▸ What is asked
Provide a single number: the count of lines containing the string "from".

▸ Data extract
####################
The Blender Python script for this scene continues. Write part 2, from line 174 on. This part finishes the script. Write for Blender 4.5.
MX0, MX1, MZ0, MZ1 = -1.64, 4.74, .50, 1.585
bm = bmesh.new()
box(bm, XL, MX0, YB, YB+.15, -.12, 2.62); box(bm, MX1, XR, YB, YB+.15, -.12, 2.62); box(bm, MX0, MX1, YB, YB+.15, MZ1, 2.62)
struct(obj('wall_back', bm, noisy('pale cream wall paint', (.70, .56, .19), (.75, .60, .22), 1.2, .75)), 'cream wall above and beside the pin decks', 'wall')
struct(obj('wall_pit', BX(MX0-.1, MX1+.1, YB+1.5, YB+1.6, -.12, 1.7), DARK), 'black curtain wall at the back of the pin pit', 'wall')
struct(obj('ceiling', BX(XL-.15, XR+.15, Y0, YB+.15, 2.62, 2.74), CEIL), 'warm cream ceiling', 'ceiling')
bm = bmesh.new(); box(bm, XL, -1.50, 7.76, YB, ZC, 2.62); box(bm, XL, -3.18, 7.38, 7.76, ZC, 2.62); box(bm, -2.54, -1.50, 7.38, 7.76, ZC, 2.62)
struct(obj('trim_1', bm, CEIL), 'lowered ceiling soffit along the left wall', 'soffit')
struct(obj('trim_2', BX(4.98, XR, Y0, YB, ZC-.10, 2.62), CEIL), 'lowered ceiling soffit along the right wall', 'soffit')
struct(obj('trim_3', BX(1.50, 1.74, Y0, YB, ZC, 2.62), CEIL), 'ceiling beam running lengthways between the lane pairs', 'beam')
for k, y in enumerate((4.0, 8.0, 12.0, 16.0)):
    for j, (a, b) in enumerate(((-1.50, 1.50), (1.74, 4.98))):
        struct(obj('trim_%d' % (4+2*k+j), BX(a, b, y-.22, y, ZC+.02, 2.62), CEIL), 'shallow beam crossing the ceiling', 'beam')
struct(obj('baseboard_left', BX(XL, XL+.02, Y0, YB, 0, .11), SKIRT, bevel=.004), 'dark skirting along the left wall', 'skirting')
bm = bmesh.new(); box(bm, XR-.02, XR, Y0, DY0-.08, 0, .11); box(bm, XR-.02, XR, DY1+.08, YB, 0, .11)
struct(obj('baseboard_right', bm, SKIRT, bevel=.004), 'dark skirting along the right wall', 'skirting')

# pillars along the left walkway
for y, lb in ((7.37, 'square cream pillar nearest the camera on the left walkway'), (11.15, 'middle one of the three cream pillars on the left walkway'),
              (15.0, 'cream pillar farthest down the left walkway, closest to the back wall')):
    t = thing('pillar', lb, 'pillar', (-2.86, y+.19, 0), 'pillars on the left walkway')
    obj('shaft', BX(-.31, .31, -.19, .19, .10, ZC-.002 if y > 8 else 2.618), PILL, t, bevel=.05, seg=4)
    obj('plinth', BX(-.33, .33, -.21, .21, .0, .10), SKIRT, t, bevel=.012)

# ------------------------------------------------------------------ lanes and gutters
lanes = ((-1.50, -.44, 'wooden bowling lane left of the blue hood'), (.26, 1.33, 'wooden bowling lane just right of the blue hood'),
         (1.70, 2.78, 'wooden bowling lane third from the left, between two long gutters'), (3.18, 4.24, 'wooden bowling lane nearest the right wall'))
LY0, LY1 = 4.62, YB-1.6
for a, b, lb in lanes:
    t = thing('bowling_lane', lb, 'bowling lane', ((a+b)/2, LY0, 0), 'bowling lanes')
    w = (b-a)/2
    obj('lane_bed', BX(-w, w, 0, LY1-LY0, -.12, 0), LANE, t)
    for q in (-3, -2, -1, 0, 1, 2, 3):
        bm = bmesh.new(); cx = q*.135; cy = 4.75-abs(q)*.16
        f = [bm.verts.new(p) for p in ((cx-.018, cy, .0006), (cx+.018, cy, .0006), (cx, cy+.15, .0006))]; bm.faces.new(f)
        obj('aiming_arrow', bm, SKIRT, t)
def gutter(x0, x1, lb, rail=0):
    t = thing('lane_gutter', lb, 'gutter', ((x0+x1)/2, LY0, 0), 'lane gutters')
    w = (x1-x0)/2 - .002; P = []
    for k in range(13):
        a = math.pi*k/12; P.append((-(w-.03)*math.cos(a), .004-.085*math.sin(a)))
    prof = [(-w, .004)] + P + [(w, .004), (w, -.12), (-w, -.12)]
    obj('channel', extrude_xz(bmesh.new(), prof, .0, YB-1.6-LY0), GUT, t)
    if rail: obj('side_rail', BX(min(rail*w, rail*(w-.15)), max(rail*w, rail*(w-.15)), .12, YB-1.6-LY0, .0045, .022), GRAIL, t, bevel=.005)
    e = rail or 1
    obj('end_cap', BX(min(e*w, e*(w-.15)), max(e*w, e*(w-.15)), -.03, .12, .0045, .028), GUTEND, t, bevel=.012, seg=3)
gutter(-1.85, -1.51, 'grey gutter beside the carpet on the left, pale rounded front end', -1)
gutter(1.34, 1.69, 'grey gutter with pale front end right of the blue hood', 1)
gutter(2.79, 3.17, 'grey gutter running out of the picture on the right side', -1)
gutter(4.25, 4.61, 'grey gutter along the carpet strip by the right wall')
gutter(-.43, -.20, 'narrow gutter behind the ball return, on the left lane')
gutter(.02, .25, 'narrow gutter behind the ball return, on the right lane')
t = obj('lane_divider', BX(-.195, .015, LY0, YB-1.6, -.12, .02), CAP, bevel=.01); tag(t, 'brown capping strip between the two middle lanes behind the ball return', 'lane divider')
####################
▸ Final result
2